My comments on the relevance of privilege to understanding the world we operate in and fighting for social justice is not just some general theoretical observation. The concept of privilege has very real, concrete applications in fighting for justice.

You may have noticed Given’s repeated calls for “policy reform.” Here at the Center for a Stateless Society, needless to say, we’re not usually real big on policy reform. Not to put too fine a point on it, we generally view working within the state to make the world better through legislative action amounts to flushing effort down the toilet. The state in its very essence is oppressive. If it weakens one form of oppression, it will do so only to make other forms of oppression function more smoothly and efficiently. The state will always be executive committee of a ruling class.

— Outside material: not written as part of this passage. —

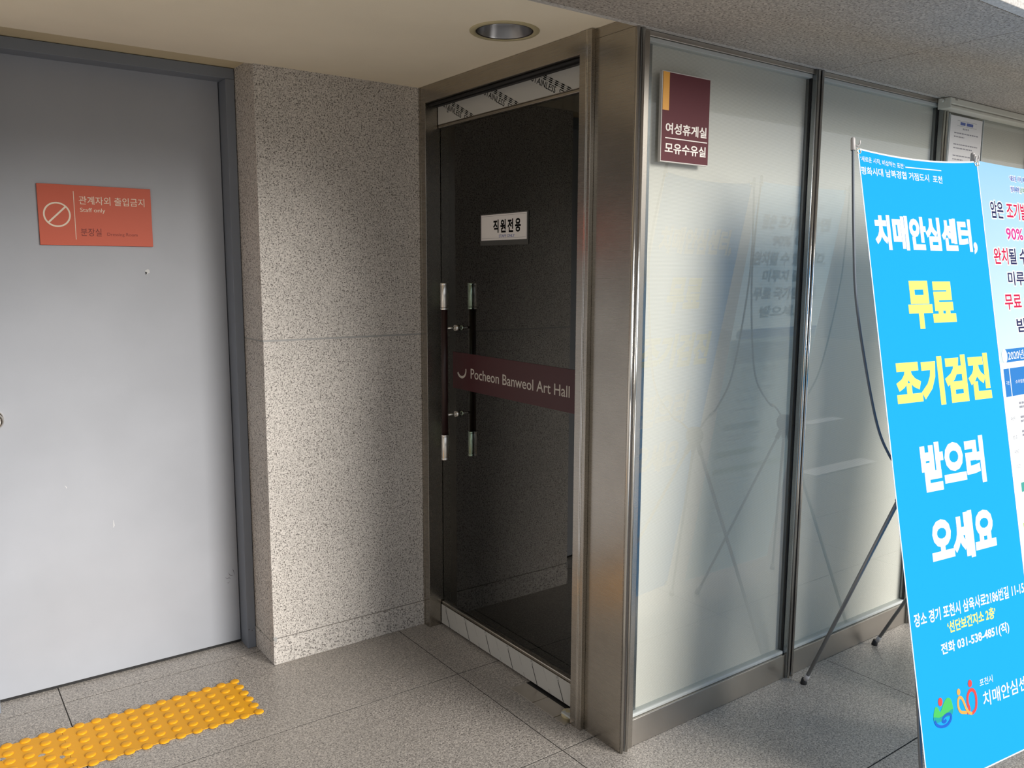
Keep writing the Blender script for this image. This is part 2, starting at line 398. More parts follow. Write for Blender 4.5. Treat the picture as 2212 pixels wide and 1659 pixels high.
# ------------------------------------------------------------------ FLOOR
floor = struct('floor')
b = bmesh.new(); bx(b, -14, 16, -22, 1.80, -.06, -.0012)
obj('floor_bed', b, M['joint'], floor)
XJ = [-0.1419 + 1.3005*k for k in range(-3, 5)]
YJ = [1.4343 - .6505*k for k in range(0, 7)]
YJ = [1.80] + YJ
tile_mesh = {}
for j in range(len(YJ)-1):
    for i in range(len(XJ)-1):
        w, d = XJ[i+1]-XJ[i]-.0038, YJ[j]-YJ[j+1]-.0048
        key = (round(w, 4), round(d, 4))
        if key not in tile_mesh:
            b = bmesh.new(); bx(b, -w/2, w/2, -d/2, d/2, -.02, 0)
            me = bpy.data.meshes.new('floor_tile'); b.to_mesh(me); b.free(); me.materials.append(M['granite_floor']); tile_mesh[key] = me
        o = bpy.data.objects.new('floor_tile', tile_mesh[key]); link(o, floor)
        o.location = ((XJ[i]+XJ[i+1])/2, (YJ[j]+YJ[j+1])/2, random.uniform(-.0003, .0002))
# paving beyond the tiles that can be told apart
b = bmesh.new()
for (x0, x1, y0, y1) in ((-14, XJ[0]-.002, -22, 1.8), (XJ[-1]+.002, 16, -22, 1.8), (XJ[0], XJ[-1], -22, YJ[-1]-.002)):
    bx(b, x0, x1, y0, y1, -.02, -.0005)
obj('far_paving', b, M['granite_floor'], floor)

# ------------------------------------------------------------------ GRANITE PIER between the two doors
wall = struct('wall_back')
box('core', -PW+.03, .06, D+.03, 1.80, 0, HC+.25, M['wall_joint'], wall)
def panel(name, x0, x1, y0, y1, z0, z1, m='granite_wall', bev=.0015, parent=None):
    return box(name, x0, x1, y0, y1, z0, z1, M[m], parent or wall, bev)
panel('granite_panel', -PW, .05, D, D+.029, .1105, 1.3075)
panel('granite_panel', -PW, .05, D, D+.029, 1.3145, HC+.2)
panel('granite_skirting', -PW-.002, .05, D-.002, D+.029, 0, .108)
panel('granite_panel', -PW, -PW+.029, D+.030, DR+.05, .0905, 1.3085)
panel('granite_panel', -PW, -PW+.029, D+.030, DR+.05, 1.3135, HC+.2)
panel('granite_skirting', -PW-.002, -PW+.029, D+.030, DR+.05, 0, .0885)
# mortar joint line pointed flush between the upper and lower panel
box('pointing', -PW+.001, .04, D+.0015, D+.02, 1.3070, 1.3150, M['wall_joint'], wall)
box('pointing', -PW+.001, -PW+.02, D+.02, DR+.04, 1.3085, 1.3135, M['wall_joint'], wall)
# chipped corner at the skirting
b = bmesh.new(); 
vs = [b.verts.new(p) for p in ((-PW-.0035, D-.0035, .118), (-PW+.014, D-.0035, .116), (-PW+.010, D-.0035, .098), (-PW+.002, D-.0035, .101), (-PW-.0035, D+.010, .100), (-PW-.0035, D+.016, .112))]
b.faces.new((vs[0], vs[3], vs[2], vs[1])); b.faces.new((vs[0], vs[5], vs[4], vs[3]))
obj('chip', b, M['wall_joint'], wall)
# wall carrying on to the left of the grey door (just out of the picture)
DL = -1.665
panel('granite_panel', DL-1.9, DL-.035, D, D+.03, 0, 1.3085); panel('granite_panel', DL-1.9, DL-.035, D, D+.03, 1.3135, HC+.2)
box('core', DL-1.9, DL-.04, D+.031, 1.80, 0, HC+.25, M['wall_joint'], wall)
# lintel and niche top above the grey door
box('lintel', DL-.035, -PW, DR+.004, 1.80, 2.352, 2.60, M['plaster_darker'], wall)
left = struct('wall_left')
for k in range(4):
    for z0, z1 in ((0, 1.3085), (1.3135, 2.62)):
        box('granite_panel', -3.58, -3.55, -.03 - .70*k + .62, -.03-.70*k+1.315, z0, z1, M['granite_wall'], left, .0015)
box('core', -3.75, -3.581, -2.2, 1.80, 0, 2.62, M['wall_joint'], left)

# unseen wall added opposite to hide the low sky; mirrored in the glass
far = struct('wall_front_added')
box('core', -14, 16, -13.4, -13.05, 0, 1.6, M['wall_joint'], far)
for k in range(15):
    for z0, z1 in ((0, .79), (.80, 1.6)): box('granite_panel', -14+2*k, -12.01+2*k, -13.04, -13.0, z0, z1, M['granite_soffit'], far)

# ------------------------------------------------------------------ CEILINGS
ceil = struct('ceiling')
b = bmesh.new()
# cream plaster slab with a round hole for the downlight
LX, LY, LR = -.2115, .3805, .0935
hole = [(LX+LR*math.cos(2*PI*k/48), LY+LR*math.sin(2*PI*k/48)) for k in range(48)]
X0, X1, Y0, Y1 = -3.75, .25, .016, D+.004
outer = []
for k in range(48):
    a = 2*PI*k/48; dx, dy = math.cos(a), math.sin(a)
    t = min([(X1-LX)/dx if dx > 1e-9 else 9e9, (X0-LX)/dx if dx < -1e-9 else 9e9, (Y1-LY)/dy if dy > 1e-9 else 9e9, (Y0-LY)/dy if dy < -1e-9 else 9e9])
    outer.append((LX+dx*t, LY+dy*t))
hv = [b.verts.new((x, y, HC)) for x, y in hole]; ov = [b.verts.new((x, y, HC)) for x, y in outer]
for k in range(48): b.faces.new((hv[k], hv[(k+1) % 48], ov[(k+1) % 48], ov[k]))
for cx_, cy_ in ((X0, Y0), (X0, Y1), (X1, Y0), (X1, Y1)):
    ks = sorted(range(48), key=lambda k: abs(math.atan2(cy_-LY, cx_-LX) % (2*PI) - 2*PI*k/48))[:2]
    ks = sorted(ks); 
    if ks == [0, 47]: ks = [47, 0]
    b.faces.new((ov[ks[0]], ov[ks[1]], b.verts.new((cx_, cy_, HC))))
obj('ceiling_board', b, M['plaster'], ceil)
box('ceiling_edge', X0, -PW, D+.0045, D+.010, HC, 2.352, M['plaster'], ceil)
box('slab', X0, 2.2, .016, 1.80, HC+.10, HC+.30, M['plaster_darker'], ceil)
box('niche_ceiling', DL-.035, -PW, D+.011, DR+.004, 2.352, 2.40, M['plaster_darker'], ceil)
sof = struct('soffit')
SX = [-4.2, -2.945, -1.645, -.345, .955, 2.255, 3.555, 4.855]
for i in range(len(SX)-1):
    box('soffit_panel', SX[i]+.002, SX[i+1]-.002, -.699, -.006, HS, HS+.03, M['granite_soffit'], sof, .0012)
box('soffit_edge_strip', -4.2, 4.9, -.005, .015, HS-.0004, HS+.05, M['granite_edge'], sof, .002)
box('soffit_edge_strip', -4.2, 4.9, -.736, -.701, HS, HS+.05, M['granite_edge'], sof, .002)
box('soffit_core', -4.2, 4.9, -.735, .015, HS+.031, HS+.60, M['groove'], sof)

# ------------------------------------------------------------------ RECESSED DOWNLIGHT
lamp = thing('downlight', 'round recessed ceiling downlight with a cream trim ring and unlit metal reflector', 'ceiling light')
obj('trim_ring', lathe(bmesh.new(), [(.1105, 0), (.1105, -.002), (.107, -.0045), (.097, -.005), (.0915, -.003), (.0905, .004)], (LX, LY, HC), seg=56), M['trim_cream'], lamp, True)
obj('gasket', lathe(bmesh.new(), [(.0907, -.0025), (.0875, -.0028), (.0865, .006)], (LX, LY, HC), seg=56), M['groove'], lamp, True)
obj('reflector', lathe(bmesh.new(), [(.0862, -.001), (.0845, .004), (.078, .035), (.066, .075), (.045, .095), (0, .098)], (LX, LY, HC), seg=56), M['reflector'], lamp, True)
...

So the state may very well pass legislation, under pressure from upper-middle-class CEO feminists like Sheryl Sandberg and Marissa Mayer and upper-middle class professional black civil rights activists, to “make the cabinets and board rooms look like the rest of America.” But it will do so in order to strengthen the system of class oppression by weakening the racial and gender divisions within the ruling class.

A few years back, on Black in America, Soledad O’Brien quoted Rev. Martin Luther King Jr.’s cry of “I have a dream,” and then said that as evidence of the realization of that dream today, “Some are Secretary of State. Some are CEO.” My dream is to see the last Secretary of State strangled with the entrails of the last CEO.

Rather than lobbying the state to initiate reforms, we at C4SS prefer to make the kind of world we want to live in ourselves. As the Wobblies say, “Direct Action Gets Satisfaction.”

And the practical use of privilege theory is within the activist groups that are engaged in just such direct action. For example the idea of “intersectionality” was originally developed, not to further some kind of “oppression olympics” or competition to see who is worse off, but to foster solidarity within each movement by being attentive to the needs of specific intersectional groups in that movement, in order to prevent this differential oppression being used by opportunistic outsiders to create divisions. The working class movement must acknowledge the special intersectional problems of women or minority workers in order to prevent enemies from playing up racial divisions in the movement (as they did, for example, in COINTELPRO-style efforts by the planter class to split the tenant farmers’ unions along racial lines back in the ’30s). The feminist movement must pay specific attention to the needs of women of color, working class women, sex workers and transgender women in order to prevent them from becoming disaffected from a movement dominated by upper-middle-class white professional types like (again) Mayer and Sandberg.

Thus, privilege and intersectionality theory are not “identity politics” that undermines the effectiveness of social justice activism. They’re the cure for it.